PITTSBURGH – Oneil Cruz uses a translator when he talks with the media, which is not unusual for most foreign players in the major leagues.



However, the Pittsburgh Pirates shortstop did not need a translator when I posed a simple question before Wednesday night’s 5-4 victory in 10 innings over the St. Louis Cardinals at PNC Park. Cruz later singled home the winning run for his third career walk-off hit.

I wanted to know if Cruz would accept if he would receive an invitation from MLB to participate in the All-Star Home Run Derby on July 15 at Globe Life Field in Arlington, Texas. Baltimore Orioles shortstop Gunnar Henderson is the only confirmed member of the eight-man field.

“Yes,” Cruz said with a big smile. “Yes, yes, yes. Definitely yes.”

Cruz has 12 home runs this season, which doesn’t put him close to the league leaders. However, he does have prodigious power.

A case in point was on June 22 when Cruz hit a home run into the Allegheny River off the Tampa Bay Rays’ Zach Eflin at PNC Park. It was just the sixth ball to splash down on the fly since the ballpark opened in 2001.

Not to get all Statcasty here but some of the measurements encapsulate Cruz’s raw power. His average exit velocity is 95.0 mph and his hardest-hit ball in 2024 came off the bat at 121.7 mph. He also has a hard-hit percentage of 52.7.

Those numbers are among the best in the big leagues. And his bat speed of 78.7 mph ranks No. 1.

Cruz’s biggest problem is that he doesn’t connect often enough on those big swings. His 32.6% strikeout rate is way below the line, and he has punched out 101 times in 288 plate appearances.
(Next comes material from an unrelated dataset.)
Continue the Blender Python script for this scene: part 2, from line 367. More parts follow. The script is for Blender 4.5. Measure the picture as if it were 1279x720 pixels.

However, Cruz’s propensity to swing and miss would not matter in the Home Run Derby. He would be facing batting practice fastballs thrown right over the heart of the plate, the type of pitches even the worst major-league hitters can hammer.

This season, eight of Cruz’s 12 homers have traveled at least 400 feet, including the last five. His blast into the Allegheny was measured at 445 feet and he then hit a 458-foot bomb two days later off the Reds’ Fernando Cruz in Cincinnati.

Factor in that the baseballs are juiced in the derby and it’s easy to envision the 6-foot-7 Cruz hitting home runs of more than 500 feet.

The Pirates rarely have a participant in the derby. The results have been disastrous when they have.

Jason Bay was shut out in 2006 at Detroit’s Comerica Park. Josh Bell bombed out quickly at Cleveland’s Progressive Field in 2019, though he may have hit the highest popup in the history of mankind in the process.

It will be interesting to see if Cruz is asked to participate in this year’s event. The All-Star Game is about entertainment, though, and it would be captivating to watch Cruz try to hit a ball from the Dallas-Fort Worth metroplex to somewhere in Oklahoma.